La muerte tardía que Carambita encuentra en el epílogo participa de la misma naturaleza. No sé cuándo ni dónde murieron él o Pilatos, pero Sánchez Tostado cuenta que en noviembre de 1973, un hombre indocumentado, de 73 años de edad, apareció ahorcado en un olivo del cementerio de Almodóvar del Río, un pueblo de Córdoba situado a más de cien kilómetros de Torrequebradilla, Jaén, donde estaba su casa. Se llamaba Antonio Cano Aceituno, era conocido por el mote de Enriqueto, y había vivido semiescondido, lejos de la Sierra Sur, durante 26 años, desde que, en 1947, guió a la Guardia Civil hasta un cortijo de Noalejo donde se hallaba un grupo de hombres de Cencerro. Así se hizo responsable de la muerte de, al menos, siete personas, un pastor que actuaba como enlace, cuatro guerrilleros, el casero y su hijo. La muerte de este último fue especialmente cruel, porque los guardias no habían previsto detenerle, pero cuando vio que se llevaban a su padre, insistió en acompañarle. Así, en lugar de protegerle, lo que logró fue que lo asesinaran por la espalda al mismo tiempo que a él, porque a ambos les aplicaron la ley de fugas en medio del monte, horas después de que el combate hubiera concluido. Enriqueto tenía motivos para esconderse, pero alguien le encontró, y le ajustó las cuentas cuando hacía ya más de dos décadas que la guerrilla no era más que un grave error estratégico para la dirección del PCE.
Por último, quiero agradecer a mis amigos de Jaén, y soy una mujer tan afortunada que tengo muchos, el entusiasmo y la generosidad con la que han colaborado conmigo para tejer la estructura de motes y apodos reales en la que he podido sustentar esta obra de ficción.
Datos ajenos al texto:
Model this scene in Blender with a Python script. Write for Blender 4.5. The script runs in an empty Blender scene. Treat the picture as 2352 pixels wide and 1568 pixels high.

Con muy pocas excepciones —Regalito, Pocarropa, Pleitista, Salsipuedes, Saltacharquitos, sobrenombres de auténticos guerrilleros de la zona que encontré en los libros que ya he citado—, todos los motes que aparecen aquí provienen de distintos pueblos de Jaén (Villacarrillo, Los Villares, Úbeda, Campillo del Río, Alcalá la Real), y son tan auténticos como la anécdota que les da origen, incluso en casos tan aparentemente literarios, de puro sofisticados, como los de Burropadre, Fingenegocios o Putisanto.
Aunque desde el principio dejé fuera de este proceso a Cristino Pérez Meléndez, para evitar identificaciones erróneas, o suspicacias indeseables, entre los vecinos de la verdadera Fuensanta de Martos y la Fuensanta de ficción donde sucede mi novela, Cándido Méndez, Alfonso Martínez Foronda, Juan Carlos Abril, Joaquín Sabina y Ángeles Moya, la madre de mi amiga Ángeles Aguilera, me permitieron reunir en un par de días muchos más motes de los que he sido capaz de utilizar.
Estoy segura de que, aunque contara lo mismo, sin todos esos nombres esta novela sería mucho peor, y desde luego, mucho menos verosímil.
A ellos, y sobre todo, y una vez más, a Cristino, y a Maribel, más que su ayuda, debo agradecerles el privilegio de su amistad.